With increased fertilization, the study says, food insecure maize growing households – which are estimated to be 35 in Tanzania and 42 per cent in Uganda – could increase overall maize supply by about 20 per cent
With increased fertilization, the study says, food insecure maize growing households – which are estimated to be 35 in Tanzania and 42 per cent in Uganda – could increase overall maize supply by about 20 per cent

“Farm inputs such as fertilizers are very expensive in Uganda. The government needs to provide these and machinery at subsidized prices,” Mr Ozuma said. “And farmers need to be sensitized about good agronomic practices and climate change.”

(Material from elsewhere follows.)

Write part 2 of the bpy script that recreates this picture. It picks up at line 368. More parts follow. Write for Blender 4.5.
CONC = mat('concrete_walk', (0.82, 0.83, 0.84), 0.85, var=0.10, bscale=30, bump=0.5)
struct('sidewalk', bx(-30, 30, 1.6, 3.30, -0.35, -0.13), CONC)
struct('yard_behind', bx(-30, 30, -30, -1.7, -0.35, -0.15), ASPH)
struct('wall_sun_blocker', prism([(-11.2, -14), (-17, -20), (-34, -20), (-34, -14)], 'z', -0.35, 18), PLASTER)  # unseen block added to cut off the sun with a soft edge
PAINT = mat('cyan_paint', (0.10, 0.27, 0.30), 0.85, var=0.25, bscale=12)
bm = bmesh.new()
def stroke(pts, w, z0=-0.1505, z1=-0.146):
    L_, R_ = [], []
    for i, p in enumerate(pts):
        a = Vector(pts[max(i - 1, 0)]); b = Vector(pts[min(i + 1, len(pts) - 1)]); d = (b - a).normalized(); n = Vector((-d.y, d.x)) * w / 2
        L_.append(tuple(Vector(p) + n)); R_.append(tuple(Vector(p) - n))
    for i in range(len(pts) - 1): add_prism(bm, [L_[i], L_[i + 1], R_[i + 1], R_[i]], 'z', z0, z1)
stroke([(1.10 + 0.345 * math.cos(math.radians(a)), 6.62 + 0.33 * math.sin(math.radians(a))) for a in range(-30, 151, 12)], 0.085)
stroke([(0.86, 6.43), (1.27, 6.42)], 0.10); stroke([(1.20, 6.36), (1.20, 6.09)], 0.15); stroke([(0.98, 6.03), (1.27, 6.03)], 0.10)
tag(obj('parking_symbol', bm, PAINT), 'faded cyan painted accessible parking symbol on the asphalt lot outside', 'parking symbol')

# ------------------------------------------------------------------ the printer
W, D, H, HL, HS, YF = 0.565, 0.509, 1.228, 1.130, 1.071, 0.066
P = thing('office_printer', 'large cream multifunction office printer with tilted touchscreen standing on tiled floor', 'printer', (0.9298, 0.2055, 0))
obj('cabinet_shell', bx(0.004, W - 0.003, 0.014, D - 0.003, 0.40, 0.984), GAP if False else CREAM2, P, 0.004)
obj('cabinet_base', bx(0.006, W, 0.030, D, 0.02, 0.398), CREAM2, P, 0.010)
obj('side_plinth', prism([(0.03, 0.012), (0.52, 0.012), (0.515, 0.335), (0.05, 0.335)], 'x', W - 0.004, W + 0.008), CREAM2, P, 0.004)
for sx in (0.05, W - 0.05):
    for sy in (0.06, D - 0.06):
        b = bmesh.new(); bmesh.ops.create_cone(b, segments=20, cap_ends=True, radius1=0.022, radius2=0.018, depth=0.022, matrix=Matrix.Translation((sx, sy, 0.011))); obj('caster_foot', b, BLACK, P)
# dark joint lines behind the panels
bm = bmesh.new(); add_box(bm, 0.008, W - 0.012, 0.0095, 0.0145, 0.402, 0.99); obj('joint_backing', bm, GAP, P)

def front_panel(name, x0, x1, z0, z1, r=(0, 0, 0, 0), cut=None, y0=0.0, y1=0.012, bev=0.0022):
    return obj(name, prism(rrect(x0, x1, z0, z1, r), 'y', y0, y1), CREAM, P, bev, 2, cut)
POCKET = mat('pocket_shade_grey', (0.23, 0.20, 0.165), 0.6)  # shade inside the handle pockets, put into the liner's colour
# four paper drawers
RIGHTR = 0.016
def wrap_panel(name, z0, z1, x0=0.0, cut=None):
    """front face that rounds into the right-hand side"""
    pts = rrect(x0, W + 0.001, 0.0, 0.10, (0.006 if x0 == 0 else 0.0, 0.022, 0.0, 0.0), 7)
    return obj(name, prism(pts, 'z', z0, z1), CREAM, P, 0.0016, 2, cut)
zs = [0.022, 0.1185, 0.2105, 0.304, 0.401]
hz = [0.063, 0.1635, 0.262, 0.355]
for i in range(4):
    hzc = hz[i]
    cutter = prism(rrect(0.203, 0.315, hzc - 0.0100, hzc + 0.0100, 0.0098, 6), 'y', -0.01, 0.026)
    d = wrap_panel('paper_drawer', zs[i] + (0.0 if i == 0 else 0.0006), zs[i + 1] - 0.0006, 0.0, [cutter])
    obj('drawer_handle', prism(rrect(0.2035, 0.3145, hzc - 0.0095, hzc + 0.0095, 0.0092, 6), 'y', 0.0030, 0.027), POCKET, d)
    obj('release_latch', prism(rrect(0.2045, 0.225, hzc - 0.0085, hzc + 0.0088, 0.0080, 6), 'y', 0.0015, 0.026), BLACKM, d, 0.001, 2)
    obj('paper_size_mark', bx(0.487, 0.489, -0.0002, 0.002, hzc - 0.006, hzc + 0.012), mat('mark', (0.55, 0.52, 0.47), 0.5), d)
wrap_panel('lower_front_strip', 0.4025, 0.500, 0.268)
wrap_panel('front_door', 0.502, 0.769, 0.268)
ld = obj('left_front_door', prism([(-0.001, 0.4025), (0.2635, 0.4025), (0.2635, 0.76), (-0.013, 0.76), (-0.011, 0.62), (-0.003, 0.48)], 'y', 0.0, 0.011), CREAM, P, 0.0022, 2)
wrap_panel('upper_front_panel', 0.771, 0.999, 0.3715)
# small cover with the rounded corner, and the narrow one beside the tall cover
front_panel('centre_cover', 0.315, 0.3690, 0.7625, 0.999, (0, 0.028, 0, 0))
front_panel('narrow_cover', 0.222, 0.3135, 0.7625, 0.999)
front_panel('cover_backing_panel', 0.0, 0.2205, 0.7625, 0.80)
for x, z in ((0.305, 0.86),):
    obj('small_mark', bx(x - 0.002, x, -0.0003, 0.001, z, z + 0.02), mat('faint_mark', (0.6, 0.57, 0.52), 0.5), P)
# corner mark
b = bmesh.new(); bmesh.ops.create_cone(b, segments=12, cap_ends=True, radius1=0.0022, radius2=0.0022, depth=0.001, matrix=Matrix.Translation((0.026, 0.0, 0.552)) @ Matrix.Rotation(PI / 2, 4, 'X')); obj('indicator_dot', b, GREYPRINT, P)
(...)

In the new study, the profit-maximizing nitrogen input was 82 kilogrammes per hectare in Tanzania, while in Uganda it was much lower, at 24 kilogrammes per hectare, mostly because of less favourable prices. A 50kg bag of nitrogen fertilizer costs Ush280,000 in Uganda, but prices are much lower in Tanzania.

“The profit-maximizing nitrogen input was above the reported nitrogen input for 95 per cent of the households in Tanzania and for 43 per cent of the households in Uganda. It was predicted to increase the food availability ratio of food insecure maize growers by 95 per cent in Tanzania, and by 25 per cent in Uganda,” the study says.

Could increase supply by 60%

With increased fertilization, the study says, food insecure maize growing households – which are estimated to be 35 in Tanzania and 42 per cent in Uganda – could increase overall maize supply by about 20 per cent whereas the 20-30 per cent food secure households that have a larger area planted with maize could increase maize supply in the region by an impressive 60 per cent.

The researchers estimated the response of maize yield to nitrogen fertilizer with a machine learning model trained on 15,952 observations and, with spatial price data, used this model to quantify the profit-maximizing fertilizer input for a sample of 4,188 households in Uganda and Tanzania.

“Households with relatively large per-capita maize area benefit most, as well as those located in areas where maize yields are low in the absence of fertilizer use and where yield responses to nutrients are high,” the study says.

According to Naro’s Ozuma, nitrogen is a very important nutrient for plants, without which they cannot do anything.

“All plants are green as a result of absorbing nitrogen, which helps them make their own food using carbon dioxide, water and sunlight. Yellowing of plants means a lack of food, and without food every living thing dies,” he said.

The study concludes: “Increasing staple food production on current agricultural land is necessary to improve household and national food security, while limiting biodiversity loss and carbon dioxide emissions associated with agricultural land expansion.”